Face à la guerre commerciale lancée par Donald Trump, la Banque centrale européenne a opté pour un nouvel assouplissement monétaire. L’institution a abaissé ses taux ce jeudi, pour la sixième fois d’affilée. Pourtant, il y a à peine un mois, les opinions étaient contrastées quant à un tel scénario. C’était sans compter le jour de la libération du président (« Liberation day ») le 2 avril, date à laquelle il a imposé des droits de douane réciproques de 10 % au monde entier. D’autres, de 20 % pour l’UE, devaient entrer en vigueur une semaine plus tard, mais Donald Trump a finalement décidé de les suspendre, pour 90 jours.

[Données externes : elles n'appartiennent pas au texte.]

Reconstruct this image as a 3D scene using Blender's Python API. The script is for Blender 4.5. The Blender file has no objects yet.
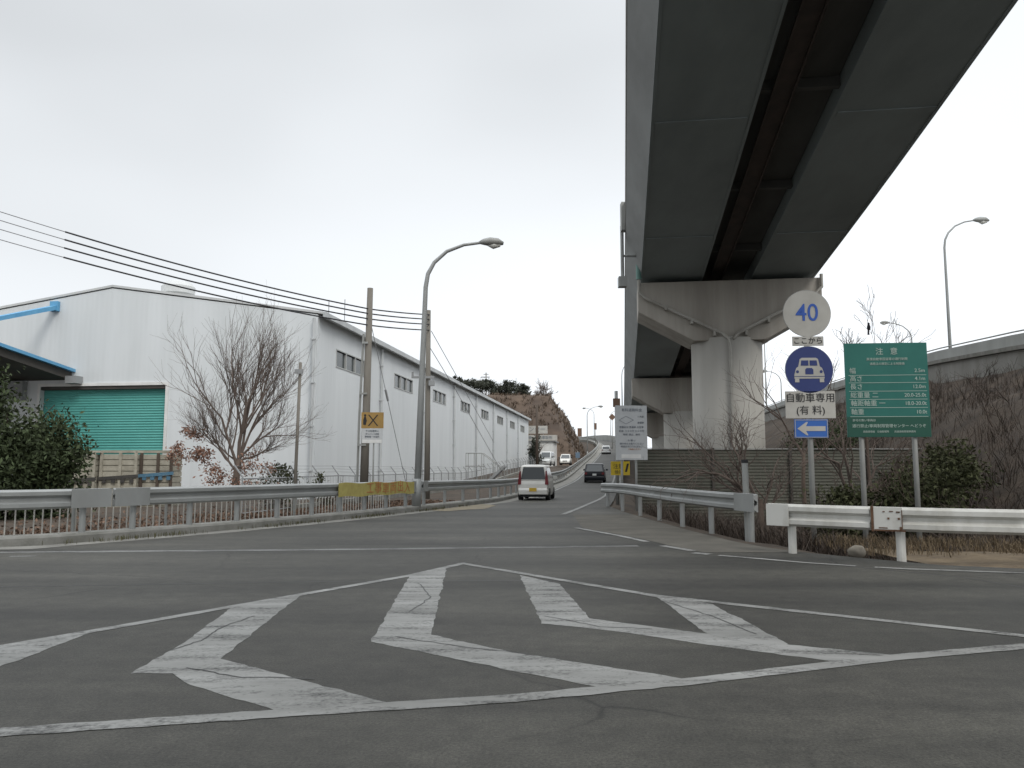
import bpy, bmesh, math, random
from mathutils import Vector, Matrix, noise as mnoise
R = math.radians
S = bpy.context.scene
COL = S.collection
# ------------------------------------------------------------------ camera
cam = bpy.data.cameras.new('camera'); camo = bpy.data.objects.new('camera', cam); COL.objects.link(camo)
cam.sensor_width = 36; cam.lens = 28.125; cam.clip_end = 3000; cam.clip_start = .05
camo.location = (0, 0, 1.35); camo.rotation_euler = (R(90 + 5.994), 0, 0)
S.camera = camo
# ------------------------------------------------------------------ sky, sun, exposure
SUN_EL, SUN_AZ = 42, 150          # azimuth clockwise from +Y
wd = bpy.data.worlds.new('World'); S.world = wd; wd.use_nodes = True
nt = wd.node_tree; nt.nodes.clear()
def WN(t, **k):
    n = nt.nodes.new(t)
    for a, v in k.items(): setattr(n, a, v)
    return n
def wm(op, a, b=None, c=None):
    n = WN('ShaderNodeMath', operation=op)
    for i, v in enumerate((a, b, c)):
        if v is None: continue
        if isinstance(v, (int, float)): n.inputs[i].default_value = v
        else: nt.links.new(v, n.inputs[i])
    return n.outputs[0]
tc = WN('ShaderNodeTexCoord'); sp = WN('ShaderNodeSeparateXYZ'); nt.links.new(tc.outputs['Generated'], sp.inputs[0])
def wmap(v, a, b, c, d):
    n = WN('ShaderNodeMapRange', interpolation_type='SMOOTHSTEP')
    for i, q in enumerate((a, b, c, d)): n.inputs[i + 1].default_value = q
    nt.links.new(v, n.inputs[0]); return n.outputs[0]
up = wmap(sp.outputs[2], .02, .55, 0, .25)      # overcast: bright near the horizon, greyer above
zen = wmap(sp.outputs[2], .5, 1, 0, 1.75)       # and brightest overhead
rt = wmap(sp.outputs[0], -.5, .55, -.03, .16)
cl = WN('ShaderNodeTexNoise'); cl.inputs['Scale'].default_value = 1.5; cl.inputs['Detail'].default_value = 2.5; cl.inputs['Roughness'].default_value = .45
mp = WN('ShaderNodeMapping'); mp.inputs['Scale'].default_value = (1, 1, 2.2); nt.links.new(tc.outputs['Generated'], mp.inputs[0]); nt.links.new(mp.outputs[0], cl.inputs['Vector'])
cv = wmap(cl.outputs[0], .3, .7, -.1, .1)
L = wm('ADD', wm('ADD', wm('SUBTRACT', 1.02, up), zen), wm('ADD', rt, cv))
tint = WN('ShaderNodeCombineColor')
nt.links.new(wm('MULTIPLY', L, 9.55), tint.inputs[0]); nt.links.new(wm('MULTIPLY', L, 9.95), tint.inputs[1]); nt.links.new(wm('MULTIPLY', L, 10.35), tint.inputs[2])
sky = WN('ShaderNodeTexSky', sky_type='NISHITA'); sky.sun_disc = False; sky.sun_elevation = R(SUN_EL); sky.sun_rotation = R(SUN_AZ); sky.dust_density = 5
hs = WN('ShaderNodeHueSaturation'); hs.inputs['Saturation'].default_value = .25; nt.links.new(sky.outputs[0], hs.inputs['Color'])
mx = WN('ShaderNodeMix', data_type='RGBA'); mx.inputs[0].default_value = .95
nt.links.new(hs.outputs[0], mx.inputs[6]); nt.links.new(tint.outputs[0], mx.inputs[7])
bg = WN('ShaderNodeBackground'); bg.inputs[1].default_value = .1; nt.links.new(mx.outputs[2], bg.inputs[0])
wo = WN('ShaderNodeOutputWorld'); nt.links.new(bg.outputs[0], wo.inputs[0])
sun = bpy.data.lights.new('sun', 'SUN'); sun.energy = 1.3; sun.angle = R(20); sun.color = (1, .96, .9)
suno = bpy.data.objects.new('sun', sun); COL.objects.link(suno); suno.location = (30, -60, 80)
suno.rotation_euler = (R(90 - SUN_EL), 0, R(180 - SUN_AZ))
S.view_settings.view_transform = 'Standard'; S.view_settings.look = 'None'; S.view_settings.exposure = 0; S.view_settings.gamma = 1
S.render.engine = 'CYCLES'; S.cycles.max_bounces = 6; S.cycles.diffuse_bounces = 3; S.cycles.transparent_max_bounces = 8

# ------------------------------------------------------------------ materials
def mat(name, col, rough=.7, metal=0, col2=None, scale=4, detail=5, stretch=(1, 1, 1), bump=0, bscale=None, lo=.35, hi=.7, island=0, spec=.4, trans=0):
    m = bpy.data.materials.new(name); m.use_nodes = True; t = m.node_tree
    b = t.nodes['Principled BSDF']; b.inputs['Roughness'].default_value = rough; b.inputs['Metallic'].default_value = metal
    b.inputs['Specular IOR Level'].default_value = spec
    b.inputs['Base Color'].default_value = (*col, 1)
    if trans: b.inputs['Transmission Weight'].default_value = trans
    out = None
    if col2 or bump:
        tcn = t.nodes.new('ShaderNodeTexCoord'); mpn = t.nodes.new('ShaderNodeMapping'); mpn.inputs['Scale'].default_value = stretch
        t.links.new(tcn.outputs['Object'], mpn.inputs[0])
    if col2:
        n = t.nodes.new('ShaderNodeTexNoise'); n.inputs['Scale'].default_value = scale; n.inputs['Detail'].default_value = detail; n.inputs['Roughness'].default_value = .6
        t.links.new(mpn.outputs[0], n.inputs['Vector'])
        r = t.nodes.new('ShaderNodeValToRGB'); r.color_ramp.elements[0].position = lo; r.color_ramp.elements[1].position = hi
        r.color_ramp.elements[0].color = (*col, 1); r.color_ramp.elements[1].color = (*col2, 1)
        t.links.new(n.outputs[0], r.inputs[0]); out = r.outputs[0]
    if island:
        g = t.nodes.new('ShaderNodeNewGeometry'); h = t.nodes.new('ShaderNodeHueSaturation')
        a = t.nodes.new('ShaderNodeMapRange'); a.inputs[3].default_value = 1 - island; a.inputs[4].default_value = 1 + island
        t.links.new(g.outputs['Random Per Island'], a.inputs[0]); t.links.new(a.outputs[0], h.inputs['Value'])
        if out: t.links.new(out, h.inputs['Color'])
        else: h.inputs['Color'].default_value = (*col, 1)
        out = h.outputs[0]
    if out: t.links.new(out, b.inputs['Base Color'])
    if bump:
        n2 = t.nodes.new('ShaderNodeTexNoise'); n2.inputs['Scale'].default_value = bscale or scale * 4; n2.inputs['Detail'].default_value = 4
        t.links.new(mpn.outputs[0], n2.inputs['Vector'])
        bp = t.nodes.new('ShaderNodeBump'); bp.inputs['Strength'].default_value = bump; bp.inputs['Distance'].default_value = .02
        t.links.new(n2.outputs[0], bp.inputs['Height']); t.links.new(bp.outputs[0], b.inputs['Normal'])
    return m
def node(t, ty, **k):
    n = t.nodes.new(ty)
    for a, v in k.items(): setattr(n, a, v)
    return n
def add_ribs(m, axis, scale, dist=.03, strength=.6):
    t = m.node_tree; b = t.nodes['Principled BSDF']
    tcn = node(t, 'ShaderNodeTexCoord'); w = node(t, 'ShaderNodeTexWave', bands_direction=axis); w.inputs['Scale'].default_value = scale
    t.links.new(tcn.outputs['Object'], w.inputs['Vector'])
    bp = node(t, 'ShaderNodeBump'); bp.inputs['Strength'].default_value = strength; bp.inputs['Distance'].default_value = dist
    t.links.new(w.outputs[0], bp.inputs['Height']); t.links.new(bp.outputs[0], b.inputs['Normal']); return m
def asphalt_mat():
    m = bpy.data.materials.new('asphalt'); m.use_nodes = True; t = m.node_tree; b = t.nodes['Principled BSDF']
    b.inputs['Roughness'].default_value = .66; b.inputs['Specular IOR Level'].default_value = .36
    tcn = node(t, 'ShaderNodeTexCoord'); o = tcn.outputs['Object']
    def nz(sc, det=4, st=None, rough=.6):
        n = node(t, 'ShaderNodeTexNoise'); n.inputs['Scale'].default_value = sc; n.inputs['Detail'].default_value = det; n.inputs['Roughness'].default_value = rough
        if st:
            q = node(t, 'ShaderNodeMapping'); q.inputs['Scale'].default_value = st; q.inputs['Rotation'].default_value = (0, 0, R(28)); t.links.new(o, q.inputs[0]); t.links.new(q.outputs[0], n.inputs['Vector'])
        else: t.links.new(o, n.inputs['Vector'])
        return n.outputs[0]
    def ramp(v, a, ca, c, cc):
        r = node(t, 'ShaderNodeValToRGB'); e = r.color_ramp.elements; e[0].position = a; e[1].position = c; e[0].color = (*ca, 1); e[1].color = (*cc, 1); t.links.new(v, r.inputs[0]); return r.outputs[0]
    def mix(ty, f, a, c):
        n = node(t, 'ShaderNodeMix', data_type='RGBA', blend_type=ty)
        if isinstance(f, float): n.inputs[0].default_value = f
        else: t.links.new(f, n.inputs[0])
        t.links.new(a, n.inputs[6])
        t.links.new(c, n.inputs[7]); return n.outputs[2]
    base = ramp(nz(.22, 6), .30, (.033, .032, .0285), .68, (.074, .0715, .063))
    streak = ramp(nz(1, 4, (.1, .9, 1)), .35, (.62, .62, .62), .68, (1.3, 1.29, 1.26))
    fine = ramp(nz(55, 4, None, .85), .32, (.4, .4, .4), .72, (1.65, 1.64, 1.6))
    mid = ramp(nz(5, 6, None, .75), .3, (.7, .7, .7), .7, (1.25, 1.25, 1.23))
    c = mix('MULTIPLY', 1., base, streak); c = mix('MULTIPLY', 1., c, fine); c = mix('MULTIPLY', 1., c, mid)
    vo = node(t, 'ShaderNodeTexVoronoi', feature='DISTANCE_TO_EDGE'); vo.inputs['Scale'].default_value = .23
    dis = node(t, 'ShaderNodeMix', data_type='VECTOR'); dis.inputs[0].default_value = .35
    nn = node(t, 'ShaderNodeTexNoise'); nn.inputs['Scale'].default_value = 1.2; nn.inputs['Detail'].default_value = 6; t.links.new(o, nn.inputs['Vector'])
    t.links.new(o, dis.inputs[4]); t.links.new(nn.outputs['Color'], dis.inputs[5]); t.links.new(dis.outputs[1], vo.inputs['Vector'])
    crack = ramp(vo.outputs[0], .0, (.4, .4, .4), .004, (1, 1, 1))
    c = mix('MULTIPLY', ramp(nz(.3, 2), .5, (0, 0, 0), .62, (1, 1, 1)), c, crack)
    t.links.new(c, b.inputs['Base Color'])
    bp = node(t, 'ShaderNodeBump'); bp.inputs['Strength'].default_value = .5; bp.inputs['Distance'].default_value = .008
    t.links.new(nz(90, 3), bp.inputs['Height']); t.links.new(bp.outputs[0], b.inputs['Normal'])
    return m
def paint_mat(name, col, wear=.5, under=(.05, .05, .047)):
    m = bpy.data.materials.new(name); m.use_nodes = True; t = m.node_tree; b = t.nodes['Principled BSDF']; b.inputs['Roughness'].default_value = .75
    tcn = node(t, 'ShaderNodeTexCoord')
    def nz(sc, det, st=(1, 1, 1)):
        q = node(t, 'ShaderNodeMapping'); q.inputs['Scale'].default_value = st; q.inputs['Rotation'].default_value = (0, 0, R(-35)); t.links.new(tcn.outputs['Object'], q.inputs[0])
        n = node(t, 'ShaderNodeTexNoise'); n.inputs['Scale'].default_value = sc; n.inputs['Detail'].default_value = det; n.inputs['Roughness'].default_value = .68
        t.links.new(q.outputs[0], n.inputs['Vector']); return n.outputs[0]
    mul = node(t, 'ShaderNodeMath', operation='ADD'); t.links.new(nz(2.2, 8, (.5, 2.2, 1)), mul.inputs[0])
    h = node(t, 'ShaderNodeMath', operation='MULTIPLY'); h.inputs[1].default_value = .55; t.links.new(nz(26, 4), h.inputs[0]); t.links.new(h.outputs[0], mul.inputs[1])
    r = node(t, 'ShaderNodeValToRGB'); e = r.color_ramp.elements; e[0].position = .40 + wear * .33; e[1].position = .62 + wear * .33
    e[0].color = (*under, 1); e[1].color = (*col, 1); t.links.new(mul.outputs[0], r.inputs[0])
    gr = node(t, 'ShaderNodeValToRGB'); gr.color_ramp.elements[0].color = (.46, .46, .45, 1); gr.color_ramp.elements[0].position = .3; gr.color_ramp.elements[1].position = .65
    t.links.new(nz(.9, 7, (.5, 1.8, 1)), gr.inputs[0])
    x = node(t, 'ShaderNodeMix', data_type='RGBA', blend_type='MULTIPLY'); x.inputs[0].default_value = 1
    t.links.new(r.outputs[0], x.inputs[6]); t.links.new(gr.outputs[0], x.inputs[7]); t.links.new(x.outputs[2], b.inputs['Base Color'])
    return m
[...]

De fait, le nouvel ordre mondial protectionniste crée de l’incertitude et les perspectives de croissance « se sont détériorées » note la BCE. D’autres baisses de taux pourraient d’ailleurs intervenir si le ralentissement du commerce mondial se poursuit. L’institution reste toutefois discrète pour l’instant quant à sa politique monétaire à venir, indiquant simplement suivre les « données » afin de « déterminer, réunion par réunion » ses futures décisions. D’autant que, l’impact des taxes de Donald Trump sur l’inflation en Europe n’est pas encore très clair et « les opinions divergent ».
Il demeure néanmoins que, si l’inflation est passée, pour le moment, au second plan, l’inquiétude se cristallise désormais sur la stabilité financière alors que les marchés ont été fortement chamboulés ces dernières semaines. « La détérioration du sentiment des marchés financiers pourrait entraîner un durcissement des conditions de financement, accroître l’aversion au risque et dissuader les entreprises et les ménages d’investir et de consommer », a alerté Christine Lagarde, la présidente de la BCE, dans son discours.

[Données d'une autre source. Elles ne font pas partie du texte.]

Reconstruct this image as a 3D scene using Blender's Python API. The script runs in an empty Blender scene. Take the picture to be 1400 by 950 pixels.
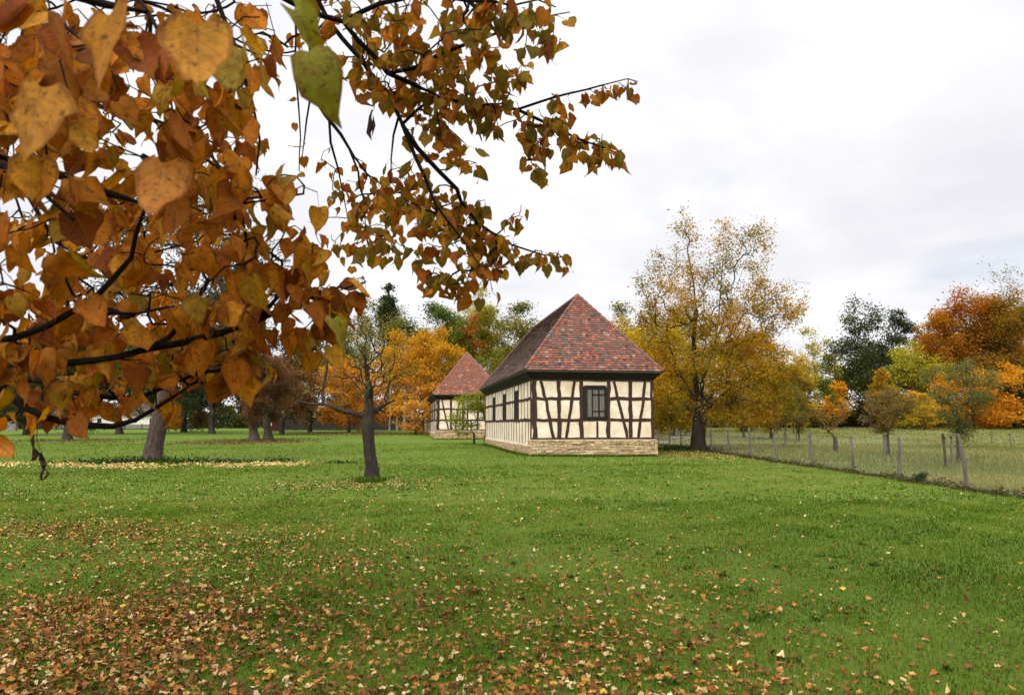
import bpy, math, random
import numpy as np
from mathutils import Vector

S = bpy.context.scene
COL = S.collection
R = math.radians
rng = np.random.default_rng(11)

# ------------------------------------------------------------------ camera
EYE = 1.6
F = 1011.0                     # focal length in photo pixels (1400 wide)
PITCH = math.atan(105 / F)
cam_d = bpy.data.cameras.new('camera')
cam_d.sensor_width = 36.0
cam_d.lens = 26.0
cam_d.clip_start = 0.05
cam_d.clip_end = 3000
cam_d.dof.use_dof = True
cam_d.dof.focus_distance = 16.0
cam_d.dof.aperture_fstop = 8.5
cam = bpy.data.objects.new('camera', cam_d)
COL.objects.link(cam)
cam.location = (0, 0, EYE)
cam.rotation_euler = (R(90) + PITCH, 0, 0)
S.camera = cam
cp, sp = math.cos(PITCH), math.sin(PITCH)


def at(px, py, d):
    """world point seen at photo pixel (px, py), d metres ahead of the camera"""
    xc, yc = (px - 700) / F, (475 - py) / F
    k = d / (cp - yc * sp)
    return np.array([xc * k, d, EYE + (sp + yc * cp) * k])


def project(p):
    p = np.atleast_2d(p)
    x, y, z = p[:, 0], p[:, 1], p[:, 2] - EYE
    f = y * cp + z * sp
    u = -y * sp + z * cp
    f = np.where(f < 0.02, 0.02, f)
    return 700 + F * x / f, 475 - F * u / f, y * cp + z * sp


def height(x, y):
    x = np.asarray(x, float)
    y = np.asarray(y, float)
    h = 0.012 * np.clip(y - 60, 0, 75) + 0.0 * x
    h = h + 0.025 * np.sin(x * 0.45 + 1.3) * np.sin(y * 0.38 + 0.4) + 0.02 * np.sin(x * 0.21 + y * 0.27)
    h = h - 0.10 * np.clip((x - 8) / 6, 0, 1) * np.clip((30 - y) / 10, 0, 1)
    return h


def ground_dist(py, x_px=700):
    d = 40.0
    for _ in range(60):
        X = (x_px - 700) / F * d
        d = 0.5 * d + 0.5 * (EYE - float(height(X, d))) * F / max(py - 580, 1.5)
    return d


# ------------------------------------------------------------------ helpers
def link(o, parent=None):
    COL.objects.link(o)
    if parent is not None:
        o.parent = parent
    return o


def thing(name, label, cat, loc=(0, 0, 0), rotz=0.0, group=None):
    o = bpy.data.objects.new(name, None)
    o.empty_display_size = 0.3
    o.location = loc
    o.rotation_euler = (0, 0, rotz)
    o['label'] = label
    o['category'] = cat
    if group:
        o['group'] = group
    return link(o)


def tag(o, label=None, cat=None, group=None, kind=None):
    if label:
        o['label'] = label
    if cat:
        o['category'] = cat
    if group:
        o['group'] = group
    if kind:
        o['kind'] = kind
    return o


def np_mesh(name, verts, faces_list, mat, col=None, smooth=False, uv=None):
    """verts (N,3); faces_list: list of (M,k) int arrays; col (N,3) per vertex"""
    me = bpy.data.meshes.new(name)
    verts = np.asarray(verts, np.float32)
    me.vertices.add(len(verts))
    me.vertices.foreach_set('co', verts.ravel())
    loops = np.concatenate([np.asarray(f, np.int32).ravel() for f in faces_list])
    totals = np.concatenate([np.full(len(f), np.asarray(f).shape[1], np.int32) for f in faces_list])
    starts = np.concatenate([[0], np.cumsum(totals)[:-1]]).astype(np.int32)
    me.loops.add(len(loops))
    me.loops.foreach_set('vertex_index', loops)
    me.polygons.add(len(totals))
    me.polygons.foreach_set('loop_start', starts)
    me.polygons.foreach_set('loop_total', totals)
    me.polygons.foreach_set('use_smooth', np.full(len(totals), smooth, bool))
    if col is not None:
        a = me.attributes.new('Col', 'FLOAT_COLOR', 'POINT')
        c = np.ones((len(verts), 4), np.float32)
        c[:, :3] = col
        a.data.foreach_set('color', c.ravel())
    if uv is not None:
        a = me.attributes.new('leafuv', 'FLOAT_VECTOR', 'POINT')
        c = np.zeros((len(verts), 3), np.float32)
        c[:, :uv.shape[1]] = uv
        a.data.foreach_set('vector', c.ravel())
    me.update(calc_edges=True)
    me.materials.append(mat)
    return me


def mesh_obj(name, me, parent=None, loc=(0, 0, 0)):
    o = bpy.data.objects.new(name, me)
    o.location = loc
    return link(o, parent)


class MB:
    """collects polygons for ONE mesh object"""

    def __init__(self):
        self.v, self.f, self.c = [], [], []
        self.n = 0

    def add(self, v, f, c=(1, 1, 1)):
        v = np.asarray(v, float)
        self.v.append(v)
        self.c.append(np.tile(np.asarray(c, float), (len(v), 1)))
        for q in f:
            self.f.append([i + self.n for i in q])
        self.n += len(v)

    def hexa(self, p, c=(1, 1, 1)):
        """8 corners: bottom 4 ccw, top 4 ccw"""
        self.add(p, [(3, 2, 1, 0), (4, 5, 6, 7), (0, 1, 5, 4), (1, 2, 6, 5), (2, 3, 7, 6), (3, 0, 4, 7)], c)

    def box(self, x0, x1, y0, y1, z0, z1, c=(1, 1, 1)):
        self.hexa([(x0, y0, z0), (x1, y0, z0), (x1, y1, z0), (x0, y1, z0),
                   (x0, y0, z1), (x1, y0, z1), (x1, y1, z1), (x0, y1, z1)], c)

    def tube(self, pts, rad, n=8, c=(1, 1, 1), jit=0.0, cap=True):
        pts = np.asarray(pts, float)
        k = len(pts)
        rad = np.broadcast_to(np.asarray(rad, float), (k,))
        tg = np.gradient(pts, axis=0)
        tg /= np.linalg.norm(tg, axis=1)[:, None] + 1e-9
        ref = np.array([0.31, 0.95, 0.05])
        if abs(tg.mean(0) @ ref) > 0.85:
            ref = np.array([0.9, 0.1, 0.42])
        a = np.cross(tg, ref)
        a /= np.linalg.norm(a, axis=1)[:, None] + 1e-9
        b = np.cross(tg, a)
        th = np.linspace(0, 2 * np.pi, n, endpoint=False)
        rr = rad[:, None] * (1 + jit * rng.standard_normal((k, n)))
        V = pts[:, None] + rr[..., None] * (np.cos(th)[None, :, None] * a[:, None] + np.sin(th)[None, :, None] * b[:, None])
        f = []
        for i in range(k - 1):
            for j in range(n):
                f.append((i * n + j, i * n + (j + 1) % n, (i + 1) * n + (j + 1) % n, (i + 1) * n + j))
        if cap:
            f.append(tuple(range(n))[::-1])
            f.append(tuple((k - 1) * n + j for j in range(n)))
        self.add(V.reshape(-1, 3), f, c)

    def build(self, name, mat, parent=None, smooth=False):
        me = bpy.data.meshes.new(name)
        V = np.concatenate(self.v)
        me.from_pydata(V.tolist(), [], self.f)
        a = me.attributes.new('Col', 'FLOAT_COLOR', 'POINT')
        c = np.ones((len(V), 4), np.float32)
        c[:, :3] = np.concatenate(self.c)
        a.data.foreach_set('color', c.ravel())
        if smooth:
            me.polygons.foreach_set('use_smooth', np.ones(len(me.polygons), bool))
        me.materials.append(mat)
        return mesh_obj(name, me, parent)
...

Un plus faible volume d’échanges
L’institution monétaire européenne n’est pas la seule à tirer la sonnette d’alarme. La veille, la directrice générale de l’Organisation mondiale du commerce (OMC), Ngozi Okonjo-Iweala, n’a pas caché son inquiétude : « Je suis très préoccupée », a-t-elle confié. Selon l’OMC, le commerce mondial de marchandises pourrait reculer d’1,5 % en volume cette année. Mais surtout, l’organisme s’attend à un écroulement du volume commercial entre les États-Unis et la Chine de 81 %.
Les États-Unis et la Chine sont rentrés dans une logique d’escalade interminable. Après que Washington a taxé les importations chinoises de 145 % le 10 avril, Pékin a répliqué avec des droits de douane de 125 %. La Chine a également interdit à ses compagnies aériennes de récupérer des livraisons d’avions du constructeur américain Boeing. Elle a aussi restreint l’exportation de certaines terres rares essentielles pour l’aéronautique, les armes ou encore les voitures électriques. Œil pour œil, dent pour dent. Donald Trump a toutefois dû faire un pas en arrière concernant les appareils électriques fabriqués en Chine, au risque de voir Apple mis en difficulté, l’entreprise américaine faisant produire ses iPhone dans le pays.

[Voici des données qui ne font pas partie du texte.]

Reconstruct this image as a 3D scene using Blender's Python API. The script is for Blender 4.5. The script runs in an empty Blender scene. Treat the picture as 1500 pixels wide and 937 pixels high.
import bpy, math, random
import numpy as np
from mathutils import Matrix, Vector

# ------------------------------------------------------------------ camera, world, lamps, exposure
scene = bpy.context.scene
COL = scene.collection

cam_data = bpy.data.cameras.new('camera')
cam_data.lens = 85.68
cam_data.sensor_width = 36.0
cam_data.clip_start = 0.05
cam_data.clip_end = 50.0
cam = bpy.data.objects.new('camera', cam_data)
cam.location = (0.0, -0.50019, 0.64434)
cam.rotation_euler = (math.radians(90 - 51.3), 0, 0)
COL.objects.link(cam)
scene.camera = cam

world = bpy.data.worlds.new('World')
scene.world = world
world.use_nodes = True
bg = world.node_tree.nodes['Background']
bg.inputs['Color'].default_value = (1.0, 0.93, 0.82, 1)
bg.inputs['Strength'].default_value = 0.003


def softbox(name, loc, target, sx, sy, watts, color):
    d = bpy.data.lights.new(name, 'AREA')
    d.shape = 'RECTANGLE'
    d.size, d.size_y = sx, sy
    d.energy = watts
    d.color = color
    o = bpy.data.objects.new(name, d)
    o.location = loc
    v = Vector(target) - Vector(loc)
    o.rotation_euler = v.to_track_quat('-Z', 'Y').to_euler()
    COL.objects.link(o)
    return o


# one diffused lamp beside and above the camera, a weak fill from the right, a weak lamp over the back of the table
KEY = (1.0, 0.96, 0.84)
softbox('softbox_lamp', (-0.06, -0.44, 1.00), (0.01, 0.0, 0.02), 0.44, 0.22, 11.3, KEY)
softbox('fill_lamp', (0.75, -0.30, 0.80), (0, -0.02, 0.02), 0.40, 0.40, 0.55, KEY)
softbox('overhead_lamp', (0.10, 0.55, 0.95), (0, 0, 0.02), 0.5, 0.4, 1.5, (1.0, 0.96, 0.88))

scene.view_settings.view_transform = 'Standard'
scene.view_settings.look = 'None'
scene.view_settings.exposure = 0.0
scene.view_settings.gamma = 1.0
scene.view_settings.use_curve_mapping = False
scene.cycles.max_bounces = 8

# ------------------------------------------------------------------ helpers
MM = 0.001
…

Une croissance mondiale en berne
En outre, l’OMC prévoit une croissance mondiale de 2,2 % du Produit intérieur brut (PIB) en 2025 et de 2,4 % l’année prochaine. Si la Banque mondiale n’a pas encore donné de chiffre, son président, Ajay Banga, anticipe également un ralentissement de la croissance. « L’incertitude et la volatilité vont indubitablement contribuer à un environnement économique et un climat des affaires plus prudent », a-t-il déclaré mercredi. Avant d’ajouter : « Quand vous avez cela, vous aller vers une réduction de la croissance au niveau mondial ».
De son côté, le FMI tente de rassurer : « Nos projections de croissance sont à la baisse, mais ne montrent pas de récession », a assuré ce jeudi Kristalina Georgieva, la directrice générale du Fonds monétaire international (FMI).
Des économies plus vulnérables à la guerre commerciale
Mais si la croissance mondiale va ralentir et les volumes d’échange diminuer, toutes les institutions s’accordent à dire que ce sont les plus petites économies qui vont en payer le prix fort. « Pendant que les grands s’affrontent, les plus petits pays sont pris entre deux feux. La Chine, l’Union européenne et les États-Unis sont les plus gros importateurs. La conséquence ? La taille importe et ils sont capables de provoquer d’énormes retombées sur le reste du monde », a alerté la cheffe du FMI.
«L’incertitude persistante menace de freiner la croissance mondiale, avec de sévères conséquences négatives pour le monde, en particulier pour les économies les plus vulnérables», a également averti la directrice générale de l’OMC.
Même inquiétude du côté de la Banque mondiale. Car quand l’économie mondiale fonctionne au ralenti, la baisse de la demande des matières premières « viendra peser sur les finances » des pays les plus vulnérables, prévient le président de l’institution, Ajay Banga.